All you need to know about replacement car bulbs

How do you know if your car's light bulb is bad?

Dim headlights are one of the first indicators that a headlight bulb is failing. Headlight bulbs can wear out over time and become considerably dimmer than they used to be. A dim headlight indicates that the bulb is nearing its service life limit.  

Interestingly enough, headlights usually don't blow out like lamps in your household. Instead, they gradually become dimmer and dimmer over the years, and this slow deterioration very rarely happens to both headlights at the same rate. So you can closely examine both beams and tell if one of them or both needs to be replaced. Fortunately, for that, you only need to know what size of bulbs fit your car's make and model. To help you with that, we will link a make and model-specific database, where you can find, for example, a light bulb size chart for all Acura vehicles.
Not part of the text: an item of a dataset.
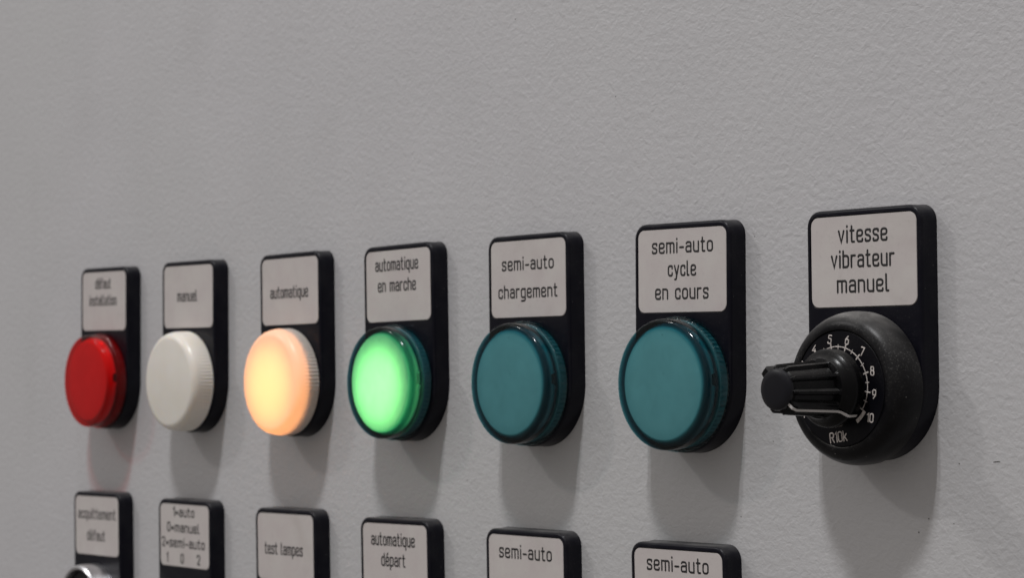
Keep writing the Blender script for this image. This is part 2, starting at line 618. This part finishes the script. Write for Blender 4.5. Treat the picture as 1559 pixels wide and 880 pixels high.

Fading headlights, or flickering headlight bulbs, are two additional indications of a failing light bulb. If the filaments on a headlight bulb get damaged or excessively worn, it can cause the bulb to frequently go on and off. A flickering bulb will generally burn out soon after beginning to show this effect. This might also be an indication of a loose connection in the headlight's wiring.  

How long do headlight bulbs last?

Some replacement bulbs tend to last considerably less time than OEM lights. A typical aftermarket headlight lasts around five years, but not all replacement bulbs are created equal. In general, cars have at least one headlight replacement throughout their service life, especially since the average age of vehicles on the road is about 12 years.  

Typically, the type of bulb is the major factor that determines how long it would last:

  • Halogen: 500-1,000 hours
  • HID: 2,000 hours
  • Xenon: 10,000 hours
  • LED: 30,000 hours

This implies that the best approach to tell when it's time to start seeking warning flags that your bulb is nearing the end of its life is to figure out what sort of headlight bulbs your car uses. This list should give you an idea of how often you should replace your headlight bulbs, however, do not forget that these figures reflect only average situations. In real life, your bulbs are exposed to a number of factors like weather conditions, faulty electronics and wires, improper care, and extensive use. These conditions may significantly cut that assumed lifespan.

Why does my headlight bulb keep burning out?

The bulbs are designed to last for quite some time, so if you are faced with a situation when your bulbs go out way too often, there must be a good reason for that. Try to investigate a little what could have gone wrong and fix the issue. If you installed replacement yourself, check for these common mistakes:

Never touch the glass part with your bare hands. If you leave oily marks on the surface it will result in uneven heat distribution and shorten the service life of your bulb.

It's possible that the problem hides your installation process. Look up online tutorials and instructions on how to replace your vehicle's headlight the right way.

Check for wiggle room or unneeded motion in the socket. Excess movement can cause your bulb to brake and burn out far more quickly. Maybe the size is wrong for your socket. Check if the new bulb was actually interchangeable with the old one.

Inspect the socket for any signs of corrosion. If that is your problem, then you need to fix this first by completely replacing the faulty part.

HID bulbs

How do I know if my HID bulb is blown?

The thing with the Xenon HID headlight bulbs is that they have no filament, unlike the halogen ones. So it may be hard to tell without a spring. So how do you know if the bulb is burned out?

The answer is actually simple enough: try to confirm that the fault is in the lamp. As you probably know, the HID lamps need a working ballast to function. It is a small device that regulates how much power goes to the bulb. Without a ballast, any HID bulb would have burned out in seconds. To rule out the possibility of a faulty ballast you need to switch the working bulb with the bulb in question. Rarely do both bulbs go out at the same moment, so this should be no problem. If the bulb suddenly turns on in the opposite socket, then you need to change the ballast and not the bulb.

What causes HID bulbs to burn out?

No bulb is designed to last forever. As for the HIDs, they tend to last longer than halogen lamps, but less than LEDs. This is due to their construction that does not need a filament and a lower burning temperature. Even so, what many people fail to notice is that their car's lights gradually deteriorate with time. And not only that, some issues may dramatically shorten the service life of their bulbs as well. Below are some of the most common reasons your HID bulbs go out.

The wiring on HID headlights might be the reason behind burning out. Bad connections and frayed wires can disrupt the electrical current and cause a lot of unwanted heat.  This can lead to melting of the insulation and eventually a short circuit.

Dirt, dust, and other debris are also not good for your HID headlights. When the bulb is turned on, all the dirt starts circulating inside the glass envelope. This leads to uneven heat distribution and premature aging of the bulb.

Another reason might be the excessive vibration. HID bulbs are designed to last long, but they are not indestructible. Bumps on the road and potholes can damage your bulbs and shorten their lifespan considerably.

The problem may also be in voltage issues. If the voltage is too high, it will result in a lot of heat. This can cause irreversible damage to your HID bulb and burn it out. Check if your car can use HID bulbs and whether the ballasts work properly. Otherwise, the HID lamps are not going to last.